The fact that the transaction involves a real estate transaction of considerable value may weigh against an intention that the parties be immediately bound, as does the absence of a s 32 statement and the absence of a deposit 'up front'.
However, the relevant intention is the key, regardless of the subject matter, magnitude or complexity of the transaction.
Further, although it is true that entry into a contract for the sale of land in the absence of a s 32 statement may carry a risk of prosecution (see s 32L(c)), the absence of a s 32 statement is not fatal in and of itself. In fact, s 32K(3) provides for circumstances in which a binding contract might be rescinded, which suggests that there can be circumstances in which a contract will be in existence even though a s 32 statement has not been provided. Moreover, there is no suggestion that the parties had legal advice prior to the execution of the [Cahill] Agreement ...
Finally, although it is true that the first 5% of the deposit is only payable on 'exchange of (formal) contracts', the [Cahill] Agreement ... makes provision for the payment of the deposit earlier. This is made clear by the reference to the 'balance' of the deposit being paid on return of the documentation by the purchaser (which can be understood as a reference to the balance of the 5% deposit then owing). The fact that monies may be 'refunded' if the vendor withdraws (prior to formal documentation) is also consistent with this construction.
...
The important thing then is to determine the objective intention of the parties in relation to this particular case.
I am of the view that the parties did intend that the [Cahill] Agreement ... was a binding agreement for the sale of the ... Property.
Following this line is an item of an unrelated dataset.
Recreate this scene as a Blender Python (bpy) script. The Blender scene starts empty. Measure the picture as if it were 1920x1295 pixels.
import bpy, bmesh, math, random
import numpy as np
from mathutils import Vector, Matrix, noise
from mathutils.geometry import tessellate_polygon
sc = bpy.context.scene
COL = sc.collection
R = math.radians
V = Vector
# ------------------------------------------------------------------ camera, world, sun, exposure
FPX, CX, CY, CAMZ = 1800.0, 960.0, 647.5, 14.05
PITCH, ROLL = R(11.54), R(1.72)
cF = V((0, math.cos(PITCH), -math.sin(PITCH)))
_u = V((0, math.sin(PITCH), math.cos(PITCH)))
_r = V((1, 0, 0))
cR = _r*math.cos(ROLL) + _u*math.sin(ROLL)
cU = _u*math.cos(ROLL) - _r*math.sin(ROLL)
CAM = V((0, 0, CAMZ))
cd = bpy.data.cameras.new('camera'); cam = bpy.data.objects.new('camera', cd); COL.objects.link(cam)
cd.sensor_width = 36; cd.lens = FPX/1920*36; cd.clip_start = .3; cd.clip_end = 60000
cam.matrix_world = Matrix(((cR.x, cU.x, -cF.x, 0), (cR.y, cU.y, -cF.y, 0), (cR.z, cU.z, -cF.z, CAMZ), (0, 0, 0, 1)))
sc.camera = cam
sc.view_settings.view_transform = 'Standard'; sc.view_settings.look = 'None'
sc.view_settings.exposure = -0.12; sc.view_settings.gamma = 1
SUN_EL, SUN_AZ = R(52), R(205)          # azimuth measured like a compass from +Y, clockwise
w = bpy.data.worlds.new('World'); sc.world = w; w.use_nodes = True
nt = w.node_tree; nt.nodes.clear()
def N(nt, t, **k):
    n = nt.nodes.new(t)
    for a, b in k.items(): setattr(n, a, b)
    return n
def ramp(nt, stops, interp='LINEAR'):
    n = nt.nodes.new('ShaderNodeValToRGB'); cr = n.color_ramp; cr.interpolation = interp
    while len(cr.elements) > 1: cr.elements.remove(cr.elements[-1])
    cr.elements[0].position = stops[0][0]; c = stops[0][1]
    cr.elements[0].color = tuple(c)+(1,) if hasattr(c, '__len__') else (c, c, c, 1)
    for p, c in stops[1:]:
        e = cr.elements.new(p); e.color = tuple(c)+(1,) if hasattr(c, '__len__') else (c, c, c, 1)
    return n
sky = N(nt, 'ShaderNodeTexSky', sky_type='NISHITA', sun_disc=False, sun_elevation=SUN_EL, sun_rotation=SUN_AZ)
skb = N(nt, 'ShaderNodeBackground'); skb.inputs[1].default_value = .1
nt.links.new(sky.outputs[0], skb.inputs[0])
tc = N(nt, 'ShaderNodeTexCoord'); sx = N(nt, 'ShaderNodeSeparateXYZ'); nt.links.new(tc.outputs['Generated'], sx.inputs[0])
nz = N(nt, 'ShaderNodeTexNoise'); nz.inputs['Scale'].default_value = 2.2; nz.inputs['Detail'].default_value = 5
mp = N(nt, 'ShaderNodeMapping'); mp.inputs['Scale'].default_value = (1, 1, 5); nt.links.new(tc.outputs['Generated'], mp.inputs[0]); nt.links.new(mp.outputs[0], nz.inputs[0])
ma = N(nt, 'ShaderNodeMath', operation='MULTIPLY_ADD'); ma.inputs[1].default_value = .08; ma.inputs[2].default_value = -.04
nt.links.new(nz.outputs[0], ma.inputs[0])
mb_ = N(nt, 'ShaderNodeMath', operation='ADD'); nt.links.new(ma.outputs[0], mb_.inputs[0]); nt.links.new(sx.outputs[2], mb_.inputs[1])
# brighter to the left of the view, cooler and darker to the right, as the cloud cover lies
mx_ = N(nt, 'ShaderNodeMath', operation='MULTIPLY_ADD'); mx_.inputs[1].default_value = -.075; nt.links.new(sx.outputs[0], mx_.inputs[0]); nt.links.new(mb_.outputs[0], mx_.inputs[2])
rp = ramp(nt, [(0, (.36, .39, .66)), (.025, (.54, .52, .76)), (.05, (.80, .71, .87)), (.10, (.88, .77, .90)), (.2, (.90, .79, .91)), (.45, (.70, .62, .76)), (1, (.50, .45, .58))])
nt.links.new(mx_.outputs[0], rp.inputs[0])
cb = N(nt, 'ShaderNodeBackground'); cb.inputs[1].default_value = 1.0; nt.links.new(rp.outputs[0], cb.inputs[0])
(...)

First, there is the language contained in [special condition] 1. As highlighted, it includes specific reference to circumstances in which the vendor may 'withdraw from the sale'. There would be no reason at all to provide for a right to 'withdraw' unless the parties intended that the [Cahill] Agreement ... was to be binding. Indeed, the specific provision of prescribed circumstances in which there was a right to withdraw is a very strong indication that the parties otherwise intended the [Cahill] Agreement ... to be binding and thereby takes the case out of the third class of Masters v Cameron ...
Second, as highlighted already, there are a number of other indications in the [Cahill] Agreement ... itself that the parties were making a binding contract. In [special condition] 1, there is reference to approval of the 'final' contract by the purchaser's solicitor suggesting that the parties intended for the [Cahill] Agreement ... to itself constitute a contract ...
The title of the document, as well as [special conditions] 4 and 5, also fortify the existence of a binding agreement. The reference in [special condition] 6 to the fact that the purchaser 'buys' is also consistent, while [special condition] 2 also imposes immediate obligations on both parties.
Third, the document contains all the essential terms necessary for a sale of property (including identification of parties, property, and price). It is true that there is no specific timeframe set for the vendor to provide the final documentation. However, there would be no difficulty in implying a reasonable time period in such a case to give effect to the intention of the parties ...
Although the inclusion of all essential terms is not decisive, it is consistent with an intention to be bound in circumstances where the need for further negotiation can weigh against the existence of a binding agreement.
In this context, it is true that the [Cahill] Agreement ... contemplates entry into a further contract. However, this is true in the context of any Masters v Cameron case. It is also significant that the solicitors (rather than the parties) are only intended to have involvement in relation to the 'final' contract in circumstances where the solicitors had not previously been involved in the negotiations. In such circumstances, I consider that the role of negotiating the 'final contract' (by what is essentially a third party) was intended to be that of finalisation only of what was already a binding bargain.
I am therefore satisfied that the parties intended to make a binding agreement for the sale of the ... Property and it is unnecessary to canvass the wide range of surrounding circumstances cited by Mr Cahill.
I am, however, fortified in my decision by two such circumstances.
First, there are the events of 14 July 2016. I accept that the reference to 'my word is my bond' is of little assistance in circumstances where (as Mr Cahill rightly conceded) it was important to have something in writing with real estate. However, in a context where Mr Cahill was said to be the successful party after a (highest and best bid) process, I consider that the consequent execution of an 'agreement' by both parties the next day must have been intended to carry serious consequences designed to bring the negotiations to a close.
In terms of subsequent conduct, the conduct of the solicitors on both sides tends to also confirm the seriousness with which the agreement document was taken. Thus, it would hardly have been necessary to proffer a formal contract, nor engage in the other steps (dealt with above) if the [Cahill] Agreement ... was regarded as non-binding. The express statement of Mr Brearley on 10 August 2016, where he asked whether Mr Cahill would take money 'to get out of the contract', is also confirmatory of a binding contract.
I am therefore satisfied that there was a binding agreement for the sale of the ... Property. Although the [Cahill] Agreement ... appears to have many features consistent with the fourth category of Masters v Cameron, it is unnecessary to come to a final view on this save to say that it is not within the third category.[75]